The Orangemen are not the only delegates understood to be in arrears - a similar warning was issued to four constituency associations.
'Rewind a few decades'
To portray this as a dispute over loose change, however, would be to miss the point.
It would be like treating a couple's argument over their joint record collection as being merely a divergence in musical taste.
The financial row comes against a backdrop of growing disagreement between a party and an order which once spoke with one voice.
 | But when Mr Trimble began steering the Ulster Unionists in a new direction in the wake of the Good Friday Agreement, the joint front crumbled  |
Rewind a few decades and unionist leaders made no secret of the fact that the two organisations were two sides of the same British coin.
In the 1930s, the then Stormont Prime Minister Lord Craigavon famously boasted: "I am an Orangeman first and a Protestant and a Member of Parliament afterwards."
That umbilical link between the party and the Order remained crucial until recent times.
In 1995, David Trimble owed his elevation from junior MP to party leader to his tough stance over the Order's Drumcree parade.

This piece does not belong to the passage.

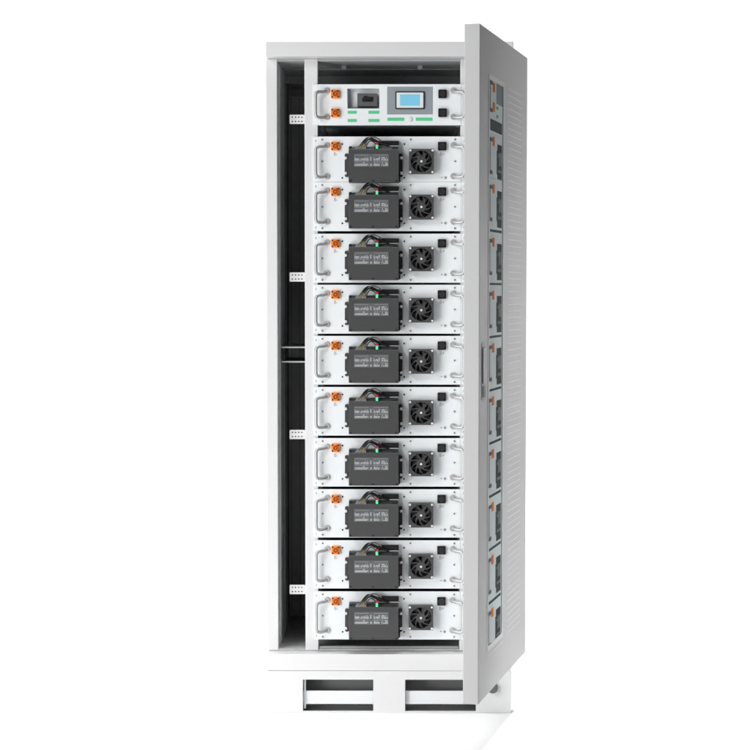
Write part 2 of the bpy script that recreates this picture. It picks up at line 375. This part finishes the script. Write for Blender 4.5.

But when Mr Trimble began steering the Ulster Unionists in a new direction in the wake of the Good Friday Agreement, the joint front crumbled.
'Become alienated'
These days, many in the upper echelons of the Orange Order tend to be more sympathetic to the DUP than to the Ulster Unionists.
The Grandmaster, Robert Saulters, signed Ian Paisley's nomination papers in the run up to last November's assembly election.
The Order's Grand Secretary, Denis Watson, was a DUP candidate.
 | Some Orangemen believe the dispute over fees is a cover for a purge - 70 fewer Orange delegates would almost certainly be 70 fewer anti-Trimble votes  |
This month, the DUP held a reception and briefing for senior Orangemen and other representatives of the Loyal Orders at Stormont.
The DUP deputy leader, Peter Robinson, declared his party did not intend to repeat David Trimble's mistakes in allowing itself to become alienated from the wider unionist community.
Against this backdrop, the status of the Orange Order as an affiliated body of the Ulster Unionist Party, and their bloc vote at crucial meetings of the 900-strong ruling council, looks ever more difficult to fathom.
The Ulster Unionist leadership has been talking for years about the need to reform the relationship between the two organisations.
But in the past they have never had the necessary two thirds of the vote to change their rules.
Now an internal Ulster Unionist group has been working on various rule changes.
There are rumours that these could be put to an extraordinary meeting of the council on the eve of the AGM which is set for 27 March.
Some Orangemen believe the dispute over fees is a cover for a purge - 70 fewer Orange delegates would almost certainly be 70 fewer anti-Trimble votes.
But, as with many divorces, there are the children to think about - in this case unionist voters.
The UUP does not want to be seen to expel the Order - it would probably prefer it to jump.
The Order itself may decide that in the long term it should not be tied to any particular party.
If things are not handled delicately the row could end up in the courts - and as divorcees will tell you, if that happens, the only winners are the lawyers.